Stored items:

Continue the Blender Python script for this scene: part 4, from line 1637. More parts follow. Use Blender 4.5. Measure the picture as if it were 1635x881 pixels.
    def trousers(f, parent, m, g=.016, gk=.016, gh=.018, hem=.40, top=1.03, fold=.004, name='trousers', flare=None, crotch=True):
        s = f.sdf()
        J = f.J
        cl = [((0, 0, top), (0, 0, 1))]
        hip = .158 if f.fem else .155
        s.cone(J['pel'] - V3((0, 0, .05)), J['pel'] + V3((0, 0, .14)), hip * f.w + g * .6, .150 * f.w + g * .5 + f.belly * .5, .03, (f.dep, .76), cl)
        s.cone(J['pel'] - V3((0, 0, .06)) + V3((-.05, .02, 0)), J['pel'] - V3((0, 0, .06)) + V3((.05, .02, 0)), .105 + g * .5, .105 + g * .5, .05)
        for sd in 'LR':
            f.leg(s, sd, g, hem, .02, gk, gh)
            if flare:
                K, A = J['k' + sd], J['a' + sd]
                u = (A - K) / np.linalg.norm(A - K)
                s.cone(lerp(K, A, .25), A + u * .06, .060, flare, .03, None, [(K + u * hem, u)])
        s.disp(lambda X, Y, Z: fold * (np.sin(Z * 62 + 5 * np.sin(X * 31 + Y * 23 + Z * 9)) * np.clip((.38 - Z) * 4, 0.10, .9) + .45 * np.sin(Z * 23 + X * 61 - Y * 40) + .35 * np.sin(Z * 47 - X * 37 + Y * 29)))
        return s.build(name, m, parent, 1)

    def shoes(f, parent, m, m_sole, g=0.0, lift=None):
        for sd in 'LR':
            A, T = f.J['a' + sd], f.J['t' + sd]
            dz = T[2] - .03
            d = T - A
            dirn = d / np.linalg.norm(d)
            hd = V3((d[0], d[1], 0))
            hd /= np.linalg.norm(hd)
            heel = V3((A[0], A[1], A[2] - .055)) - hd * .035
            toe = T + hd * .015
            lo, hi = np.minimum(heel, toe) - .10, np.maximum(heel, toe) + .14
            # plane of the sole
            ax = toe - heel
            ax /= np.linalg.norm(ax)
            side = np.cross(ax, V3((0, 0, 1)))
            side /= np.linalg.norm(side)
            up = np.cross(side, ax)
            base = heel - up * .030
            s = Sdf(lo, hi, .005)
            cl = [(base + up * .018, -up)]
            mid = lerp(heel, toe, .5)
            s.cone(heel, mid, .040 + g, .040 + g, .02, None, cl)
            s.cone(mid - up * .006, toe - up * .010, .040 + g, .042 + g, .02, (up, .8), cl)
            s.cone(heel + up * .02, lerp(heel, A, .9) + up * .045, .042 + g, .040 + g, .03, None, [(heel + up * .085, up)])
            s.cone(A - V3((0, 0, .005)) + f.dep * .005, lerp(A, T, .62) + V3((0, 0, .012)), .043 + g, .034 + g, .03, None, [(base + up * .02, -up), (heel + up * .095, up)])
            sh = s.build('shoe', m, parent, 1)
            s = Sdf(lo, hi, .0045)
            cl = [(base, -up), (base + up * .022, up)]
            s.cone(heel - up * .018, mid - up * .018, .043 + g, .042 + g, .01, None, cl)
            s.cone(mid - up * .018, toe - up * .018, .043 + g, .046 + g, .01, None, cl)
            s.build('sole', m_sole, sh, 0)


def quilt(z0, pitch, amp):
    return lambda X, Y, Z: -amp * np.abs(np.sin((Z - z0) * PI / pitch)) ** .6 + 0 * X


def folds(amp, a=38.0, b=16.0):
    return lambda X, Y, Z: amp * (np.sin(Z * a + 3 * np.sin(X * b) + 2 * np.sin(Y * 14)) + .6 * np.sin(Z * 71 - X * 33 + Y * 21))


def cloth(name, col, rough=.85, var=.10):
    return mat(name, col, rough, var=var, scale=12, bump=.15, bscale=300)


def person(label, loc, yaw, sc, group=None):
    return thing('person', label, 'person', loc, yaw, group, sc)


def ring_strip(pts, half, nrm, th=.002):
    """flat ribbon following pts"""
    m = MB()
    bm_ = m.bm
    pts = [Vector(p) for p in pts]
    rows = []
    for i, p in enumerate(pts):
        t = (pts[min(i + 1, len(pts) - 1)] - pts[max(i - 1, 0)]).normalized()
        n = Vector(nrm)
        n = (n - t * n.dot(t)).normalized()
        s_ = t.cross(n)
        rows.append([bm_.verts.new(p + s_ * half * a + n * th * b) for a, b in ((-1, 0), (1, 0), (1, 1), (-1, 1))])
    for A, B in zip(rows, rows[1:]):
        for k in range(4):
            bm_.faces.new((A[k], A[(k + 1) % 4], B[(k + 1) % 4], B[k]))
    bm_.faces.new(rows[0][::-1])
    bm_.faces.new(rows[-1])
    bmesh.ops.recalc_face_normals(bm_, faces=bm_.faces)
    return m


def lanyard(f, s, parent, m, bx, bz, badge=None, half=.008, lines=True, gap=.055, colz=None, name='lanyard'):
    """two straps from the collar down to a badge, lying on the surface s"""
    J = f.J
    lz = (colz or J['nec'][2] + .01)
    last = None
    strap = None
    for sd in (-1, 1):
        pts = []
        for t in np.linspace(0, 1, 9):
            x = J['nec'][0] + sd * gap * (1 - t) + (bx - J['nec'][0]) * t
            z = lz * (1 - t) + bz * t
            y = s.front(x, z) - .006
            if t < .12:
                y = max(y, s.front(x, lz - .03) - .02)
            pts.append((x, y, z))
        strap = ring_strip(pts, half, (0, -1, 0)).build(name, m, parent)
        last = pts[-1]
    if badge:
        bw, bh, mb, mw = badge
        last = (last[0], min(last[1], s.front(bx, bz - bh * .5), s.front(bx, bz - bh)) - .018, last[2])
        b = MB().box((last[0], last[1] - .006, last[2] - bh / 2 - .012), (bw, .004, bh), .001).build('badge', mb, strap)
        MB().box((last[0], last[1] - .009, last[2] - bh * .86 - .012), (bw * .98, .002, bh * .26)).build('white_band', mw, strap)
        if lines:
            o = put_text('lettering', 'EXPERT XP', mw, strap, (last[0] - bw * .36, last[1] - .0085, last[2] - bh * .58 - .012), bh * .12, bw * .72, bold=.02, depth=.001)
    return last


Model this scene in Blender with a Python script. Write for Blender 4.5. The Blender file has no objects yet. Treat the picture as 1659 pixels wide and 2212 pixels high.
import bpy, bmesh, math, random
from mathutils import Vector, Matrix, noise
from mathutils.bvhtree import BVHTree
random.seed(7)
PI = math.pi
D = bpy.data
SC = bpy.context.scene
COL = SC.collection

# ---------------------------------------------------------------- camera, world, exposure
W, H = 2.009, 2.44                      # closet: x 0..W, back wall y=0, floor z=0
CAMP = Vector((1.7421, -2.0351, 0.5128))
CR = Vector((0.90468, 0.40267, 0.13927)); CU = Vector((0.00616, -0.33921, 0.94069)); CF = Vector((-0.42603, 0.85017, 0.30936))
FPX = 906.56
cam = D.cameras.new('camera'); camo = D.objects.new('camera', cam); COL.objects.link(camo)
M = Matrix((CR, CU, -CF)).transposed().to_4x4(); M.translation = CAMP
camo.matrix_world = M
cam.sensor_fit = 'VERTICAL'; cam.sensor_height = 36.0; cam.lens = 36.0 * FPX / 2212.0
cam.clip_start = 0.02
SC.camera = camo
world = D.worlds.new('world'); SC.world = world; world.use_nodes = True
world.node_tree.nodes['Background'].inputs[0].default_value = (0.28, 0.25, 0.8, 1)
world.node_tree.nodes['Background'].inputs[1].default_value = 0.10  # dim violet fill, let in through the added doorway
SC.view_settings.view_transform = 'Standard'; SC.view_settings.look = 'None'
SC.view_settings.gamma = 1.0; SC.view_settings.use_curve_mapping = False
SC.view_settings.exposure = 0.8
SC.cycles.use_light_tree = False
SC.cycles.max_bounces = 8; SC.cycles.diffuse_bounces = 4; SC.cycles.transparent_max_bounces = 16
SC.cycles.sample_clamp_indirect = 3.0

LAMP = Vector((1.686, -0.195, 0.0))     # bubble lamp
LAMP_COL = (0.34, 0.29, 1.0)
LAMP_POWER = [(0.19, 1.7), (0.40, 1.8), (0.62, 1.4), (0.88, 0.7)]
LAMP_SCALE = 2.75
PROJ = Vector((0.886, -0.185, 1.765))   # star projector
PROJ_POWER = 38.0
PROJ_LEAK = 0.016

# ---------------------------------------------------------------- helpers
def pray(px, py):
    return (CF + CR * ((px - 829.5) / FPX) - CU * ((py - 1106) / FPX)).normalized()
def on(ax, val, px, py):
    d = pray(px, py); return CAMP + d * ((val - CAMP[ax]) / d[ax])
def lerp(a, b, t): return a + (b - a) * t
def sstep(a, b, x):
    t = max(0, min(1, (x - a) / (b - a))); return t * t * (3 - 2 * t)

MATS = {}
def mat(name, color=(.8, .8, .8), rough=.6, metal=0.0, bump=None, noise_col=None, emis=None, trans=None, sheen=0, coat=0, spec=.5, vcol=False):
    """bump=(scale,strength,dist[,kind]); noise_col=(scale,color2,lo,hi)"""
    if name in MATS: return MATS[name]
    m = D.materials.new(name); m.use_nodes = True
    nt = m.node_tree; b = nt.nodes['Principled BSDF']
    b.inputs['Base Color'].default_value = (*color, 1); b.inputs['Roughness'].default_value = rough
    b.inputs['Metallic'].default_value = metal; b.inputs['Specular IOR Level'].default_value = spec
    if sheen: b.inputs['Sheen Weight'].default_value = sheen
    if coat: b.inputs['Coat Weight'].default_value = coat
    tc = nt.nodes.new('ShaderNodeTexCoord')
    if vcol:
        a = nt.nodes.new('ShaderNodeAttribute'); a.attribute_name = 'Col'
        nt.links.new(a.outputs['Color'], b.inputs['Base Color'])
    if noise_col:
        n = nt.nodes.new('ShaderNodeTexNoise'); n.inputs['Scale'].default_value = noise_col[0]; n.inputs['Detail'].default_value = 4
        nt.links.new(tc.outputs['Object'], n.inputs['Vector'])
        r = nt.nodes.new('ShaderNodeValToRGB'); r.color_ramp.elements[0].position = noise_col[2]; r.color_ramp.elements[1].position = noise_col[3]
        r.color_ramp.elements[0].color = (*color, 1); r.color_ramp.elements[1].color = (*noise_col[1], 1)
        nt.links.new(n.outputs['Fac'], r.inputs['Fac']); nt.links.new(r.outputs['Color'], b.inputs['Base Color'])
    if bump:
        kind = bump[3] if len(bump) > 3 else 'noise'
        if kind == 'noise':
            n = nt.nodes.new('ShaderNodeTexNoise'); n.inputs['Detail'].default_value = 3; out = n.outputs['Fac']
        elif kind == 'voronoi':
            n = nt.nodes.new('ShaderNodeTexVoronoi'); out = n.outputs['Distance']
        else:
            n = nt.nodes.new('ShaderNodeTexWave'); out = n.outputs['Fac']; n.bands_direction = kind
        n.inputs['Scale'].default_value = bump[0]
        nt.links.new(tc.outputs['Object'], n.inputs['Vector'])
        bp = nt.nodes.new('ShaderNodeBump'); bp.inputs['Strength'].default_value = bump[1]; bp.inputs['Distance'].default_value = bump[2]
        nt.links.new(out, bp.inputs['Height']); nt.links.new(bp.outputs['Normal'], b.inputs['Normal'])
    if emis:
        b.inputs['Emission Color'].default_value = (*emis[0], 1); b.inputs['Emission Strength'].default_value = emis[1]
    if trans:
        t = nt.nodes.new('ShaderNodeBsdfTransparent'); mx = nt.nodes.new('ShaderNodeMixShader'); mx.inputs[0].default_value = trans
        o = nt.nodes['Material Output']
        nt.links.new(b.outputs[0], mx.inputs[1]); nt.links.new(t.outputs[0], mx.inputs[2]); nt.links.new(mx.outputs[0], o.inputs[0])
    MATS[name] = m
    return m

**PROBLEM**
From the records above, pull out each line that has "Blender".

**WRITTEN RESPONSE**
Continue the Blender Python script for this scene: part 4, from line 1637. More parts follow. Use Blender 4.5. Measure the picture as if it were 1635x881 pixels.
Model this scene in Blender with a Python script. Write for Blender 4.5. The Blender file has no objects yet. Treat the picture as 1659 pixels wide and 2212 pixels high.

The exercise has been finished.